Policy reversal: ‘Personality test’ must for Group-1 aspirants in AP

The APPSC has constituted three separate Boards, each comprising two IAS and IPS officers, an academician of the rank of a university Vice-Chancellor, a member of the APPSC, besides the Chairman.

Amaravati: Job aspirants, particularly those seeking to get into executive cadre posts, will have to undergo a personality test as the Andhra Pradesh government rescinded its previous order dispensing with personal interviews.

In June 2021, the state government issued an order dispensing with personal interviews for recruitment of staff, calling it a “historic decision” aimed at maintaining “utmost transparency” and ensuring “complete trust” in the recruitment process for government jobs.

Recruitment for all categories of government posts was supposed to be done only based on a written examination.

But it has now reversed its policy, to do away with the transparent process and bring back the old system, albeit with a new nomenclature called ‘personality test.’

“The government, after careful consideration of the matter, hereby restores the personality test for higher level posts of Group-1 services for recruiting suitable and meritorious candidates for effective and efficient delivery of public services,” state Chief Secretary Sameer Sharma said in an order (on September 30) which, however, was not made public.
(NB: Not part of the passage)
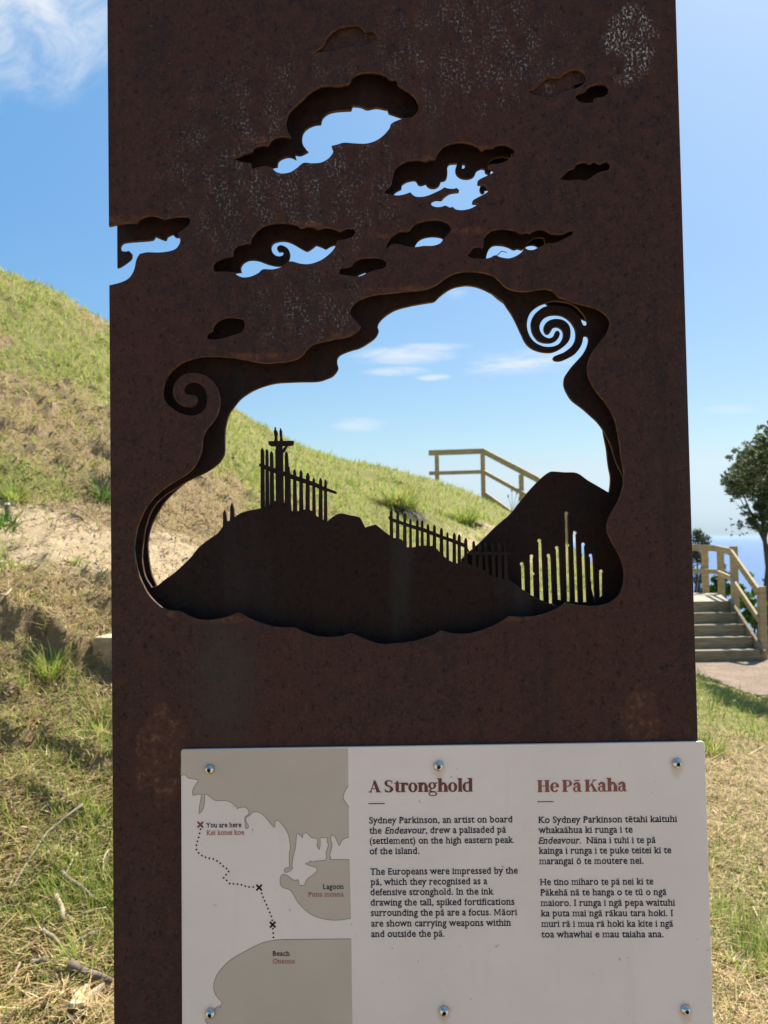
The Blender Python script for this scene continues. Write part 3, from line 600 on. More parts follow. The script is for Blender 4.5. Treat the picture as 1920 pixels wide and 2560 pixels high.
for (k_, t, x0, x1, y0, y1, m_) in (('m1', "You are here", 270, 590, 789, 785, NAVY), ('m1', "Kei konei koe", 275, 615, 857, 853, PALEBRICK), ('m1', "Lagoon", 1323, 1513, 1343, 1342, NAVY), ('m1', "Puna moana", 1190, 1513, 1412, 1410, PALEBRICK), ('m2', "Beach", 873, 1027, 683, 683, NAVY), ('m2', "Oneone", 873, 1073, 752, 752, PALEBRICK)):
    mb = MB(); tline(mb, k_, t, x0, x1, y0, y1, 41); mb.build('map_lettering', m_, PANELO)
# ---- bold high-contrast serif for the two headings
def ell_arc(cx, cy, rx, ry, tx, ty, a0, a1, n=20):
    v = []; f = []
    for i in range(n+1):
        a = R(a0+(a1-a0)*i/n); c_, s_ = math.cos(a), math.sin(a)
        v += [(cx+rx*c_, cy+ry*s_), (cx+(rx-tx)*c_, cy+(ry-ty)*s_)]
        if i: f.append((2*i-2, 2*i, 2*i+1, 2*i-1))
    return v, f
def rct(a, b, c_, d): return [(a, b), (c_, b), (c_, d), (a, d)], [(0, 1, 2, 3)]
def pl(*p): return list(p), [tuple(range(len(p)))]
def disc(cx, cy, r): return [(cx+r*math.cos(R(i*30)), cy+r*math.sin(R(i*30))) for i in range(12)], [tuple(range(12))]
SW = .19; se = .048
def foot(x0, x1): return rct(x0-.042, 0, x1+.042, se)
def flag(x0, y): return pl((x0-.065, y-se), (x0+.03, y-se-.03), (x0+.03, y+.01), (x0-.065, y-.012))
HG = {
 'o': ([ell_arc(.265, .245, .255, .26, .165, .06, 0, 360, 36)], .53),
 'n': ([rct(.065, 0, .065+SW, .5), foot(.065, .065+SW), flag(.065, .5), rct(.38, 0, .38+SW, .33), foot(.38, .38+SW), ell_arc(.345, .315, .18, .19, .145, .085, 0, 165)], .60),
 'h': ([rct(.065, 0, .065+SW, .76), foot(.065, .065+SW), flag(.065, .76), rct(.38, 0, .38+SW, .33), foot(.38, .38+SW), ell_arc(.345, .315, .18, .19, .145, .085, 0, 165)], .60),
 'l': ([rct(.065, 0, .065+SW, .76), foot(.065, .065+SW), flag(.065, .76)], .285),
 'r': ([rct(.065, 0, .065+SW, .5), foot(.065, .065+SW), flag(.065, .5), ell_arc(.345, .35, .16, .155, .09, .08, 60, 170), disc(.385, .405, .068)], .45),
 't': ([rct(.10, .08, .10+SW, .5), pl((.10, .5), (.245, .5), (.245, .63), (.21, .63)), rct(.03, .455, .35, .5), ell_arc(.27, .11, .17, .12, .145, .06, 180, 320)], .37),
 'd': ([ell_arc(.25, .245, .235, .26, .165, .06, 60, 300, 26), rct(.36, 0, .36+SW, .76), flag(.36, .76), pl((.37, 0), (.57, 0), (.57, .04), (.37, .06)), ell_arc(.30, .245, .20, .26, .08, .05, 60, 110), ell_arc(.30, .245, .20, .26, .08, .05, 250, 300)], .585),
 'g': ([ell_arc(.225, .33, .215, .18, .135, .05, 0, 360, 30), ell_arc(.255, -.10, .24, .125, .07, .05, 0, 360, 30), pl((.06, .10), (.16, .18), (.22, .16), (.14, .09), (.2, .055), (.42, .03), (.40, -.04), (.16, -.01), (.05, .03)), pl((.36, .44), (.42, .50), (.5, .51), (.5, .44), (.42, .43))], .51),
 'e': ([ell_arc(.255, .245, .245, .26, .16, .06, 10, 322, 34), rct(.13, .245, .485, .29)], .50),
 'a': ([rct(.26, .05, .26+.17, .34), ell_arc(.25, .335, .18, .18, .17, .07, 0, 155), disc(.105, .385, .062), ell_arc(.19, .14, .165, .155, .115, .05, 60, 300), pl((.20, .25), (.30, .28), (.30, .32), (.19, .29)), pl((.30, .06), (.42, .06), (.44, .035), (.5, .05), (.49, .0), (.38, -.012), (.31, .02)), pl((.18, -.012), (.24, -.008), (.30, .06), (.25, .06))], .50),
 'S': ([ell_arc(.265, .53, .235, .185, .16, .055, 40, 215, 22), ell_arc(.27, .18, .25, .195, .17, .06, -145, 30, 22), pl((.055, .48), (.10, .38), (.40, .245), (.50, .23), (.46, .31), (.20, .45)), pl((.40, .66), (.455, .70), (.47, .50), (.43, .50)), pl((.045, .20), (.09, .20), (.14, .05), (.055, .0))], .55),
 'A': ([pl((.07, 0), (.125, 0), (.335, .62), (.31, .7)), pl((.28, .7), (.39, .7), (.64, 0), (.44, 0), (.26, .6)), rct(.17, .19, .50, .24), rct(.0, 0, .2, se), rct(.40, 0, .69, se)], .70),
 'H': ([rct(.06, 0, .25, .7), rct(.44, 0, .63, .7), rct(.2, .335, .48, .385), rct(.01, 0, .29, se), rct(.39, 0, .67, se), rct(.01, .7-se, .29, .7), rct(.39, .7-se, .67, .7)], .70),
 'P': ([rct(.06, 0, .25, .7), rct(.01, 0, .31, se), rct(.01, .7-se, .24, .7), ell_arc(.30, .50, .245, .2, .145, .05, -95, 95, 22), rct(.2, .65, .31, .699), rct(.2, .30, .31, .35)], .575),
 'K': ([rct(.06, 0, .25, .7), rct(.01, 0, .29, se), rct(.01, .7-se, .29, .7), pl((.22, .28), (.27, .27), (.56, .67), (.50, .67)), pl((.33, .42), (.43, .48), (.66, .03), (.48, .03)), rct(.41, 0, .70, se), rct(.42, .7-se, .66, .7)], .70),
 ' ': ([], .17)}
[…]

After a gap of over four years, the APPSC issued a notification on September 30 for filling up 92 Group-1 cadre posts in the state government and made a mere mention of the latest order on personality test.

On an average, about 60,000 candidates appear for the Group-1 preliminary exam and about 10,000 for the main. For Group-2 and others, the number will be over two lakh.

The Group-1 posts include deputy collector, deputy superintendent of police, district registrars, audit officers and the like.

When asked about the rationale behind the government’s policy reversal, a top official of the AP Public Service Commission (APPSC) only remarked that “wiser sense prevailed.”

“The decision to dispense with personal interviews was apparently based on some misguided suggestion. We have consulted the Union Public Service Commission and also constituted an experts committee and recommended that a personality test be conducted for at least Group-1 posts,” the official told PTI.

Accordingly, the government came out with the fresh order restoring the personality test.

It would be a “structured personality test” wherein the character (mental and emotional) analysis of the candidates would be done.

“We can’t simply recruit candidates without assessing their qualities and attributes, which is possible only through personal interface. The personality test will help us determine a candidate’s best suitability for civic service,” the official said.

The APPSC has constituted three separate Boards, each comprising two IAS and IPS officers, an academician of the rank of a university Vice-Chancellor, a member of the APPSC, besides the Chairman.

“We have put in place an efficient and tamper-proof system that leaves no scope for manipulation,” the APPSC official asserted, rebutting claims that the personal interview was restored to please certain members of the Commission, who were ‘political appointees.’

APPSC Secretary (in charge) H Arun Kumar said the personal interview carried only about 10 per cent of the total marks.

“There will be a 360-degree review of the all-round personality of each candidate,” he said.

On October 17, 2019, the CMO announced, “Chief Minister Y S Jagan Mohan Reddy has taken a historic decision to do away with personal interviews in recruitment.”

On June 26, 2021, the Chief Minister’s historic decision finally got translated into a formal government order, which said only written examinations would be conducted for all categories of posts, including the Group-1 services, in all recruitments to be notified henceforth.

Calling it a “major reform,” the government said the move to dispense with the interview process was “to maintain utmost transparency and ensure complete trust of the competing candidates in the entire selection process.”

Way back in the year 2011, the then united AP government headed by N Kiran Kumar Reddy, did away with the interview process for all subordinate services as part of the reforms introduced in APPSC recruitments.

The reforms were implemented as per the recommendations made by a high-level committee headed by the then Special Chief Secretary J Satyanarayana.

Written tests and interviews were, however, retained for executive posts like deputy collector, deputy superintendent of police, commercial taxes officer, regional transport officer and the like.

The Jagan Mohan Reddy government altered that policy last year but has now backtracked.